Provided material →
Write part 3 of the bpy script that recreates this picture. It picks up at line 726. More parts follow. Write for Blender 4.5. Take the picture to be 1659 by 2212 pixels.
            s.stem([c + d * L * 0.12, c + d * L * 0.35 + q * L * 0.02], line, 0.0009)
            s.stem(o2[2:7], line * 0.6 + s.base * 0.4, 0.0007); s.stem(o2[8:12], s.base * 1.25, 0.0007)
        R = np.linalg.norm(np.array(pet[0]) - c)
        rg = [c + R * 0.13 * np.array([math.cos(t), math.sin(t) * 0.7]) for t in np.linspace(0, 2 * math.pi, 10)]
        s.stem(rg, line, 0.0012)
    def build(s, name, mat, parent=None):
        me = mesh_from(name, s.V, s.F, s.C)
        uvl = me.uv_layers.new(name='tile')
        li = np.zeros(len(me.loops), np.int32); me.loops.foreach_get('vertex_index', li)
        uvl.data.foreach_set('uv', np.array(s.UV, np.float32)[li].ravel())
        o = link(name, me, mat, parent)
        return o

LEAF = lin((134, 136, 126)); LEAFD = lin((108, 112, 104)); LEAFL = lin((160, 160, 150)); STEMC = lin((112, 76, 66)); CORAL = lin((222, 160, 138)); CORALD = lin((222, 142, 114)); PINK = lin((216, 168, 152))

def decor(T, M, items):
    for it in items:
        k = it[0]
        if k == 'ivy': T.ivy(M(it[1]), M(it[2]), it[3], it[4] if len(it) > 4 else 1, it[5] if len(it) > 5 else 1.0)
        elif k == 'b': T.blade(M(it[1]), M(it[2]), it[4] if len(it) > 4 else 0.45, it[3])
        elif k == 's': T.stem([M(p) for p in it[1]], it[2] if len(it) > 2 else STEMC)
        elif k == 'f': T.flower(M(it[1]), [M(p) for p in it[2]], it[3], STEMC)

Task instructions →
Output the full listing without altering anything.

Solution to this task →
Write part 3 of the bpy script that recreates this picture. It picks up at line 726. More parts follow. Write for Blender 4.5. Take the picture to be 1659 by 2212 pixels.
            s.stem([c + d * L * 0.12, c + d * L * 0.35 + q * L * 0.02], line, 0.0009)
            s.stem(o2[2:7], line * 0.6 + s.base * 0.4, 0.0007); s.stem(o2[8:12], s.base * 1.25, 0.0007)
        R = np.linalg.norm(np.array(pet[0]) - c)
        rg = [c + R * 0.13 * np.array([math.cos(t), math.sin(t) * 0.7]) for t in np.linspace(0, 2 * math.pi, 10)]
        s.stem(rg, line, 0.0012)
    def build(s, name, mat, parent=None):
        me = mesh_from(name, s.V, s.F, s.C)
        uvl = me.uv_layers.new(name='tile')
        li = np.zeros(len(me.loops), np.int32); me.loops.foreach_get('vertex_index', li)
        uvl.data.foreach_set('uv', np.array(s.UV, np.float32)[li].ravel())
        o = link(name, me, mat, parent)
        return o

LEAF = lin((134, 136, 126)); LEAFD = lin((108, 112, 104)); LEAFL = lin((160, 160, 150)); STEMC = lin((112, 76, 66)); CORAL = lin((222, 160, 138)); CORALD = lin((222, 142, 114)); PINK = lin((216, 168, 152))

def decor(T, M, items):
    for it in items:
        k = it[0]
        if k == 'ivy': T.ivy(M(it[1]), M(it[2]), it[3], it[4] if len(it) > 4 else 1, it[5] if len(it) > 5 else 1.0)
        elif k == 'b': T.blade(M(it[1]), M(it[2]), it[4] if len(it) > 4 else 0.45, it[3])
        elif k == 's': T.stem([M(p) for p in it[1]], it[2] if len(it) > 2 else STEMC)
        elif k == 'f': T.flower(M(it[1]), [M(p) for p in it[2]], it[3], STEMC)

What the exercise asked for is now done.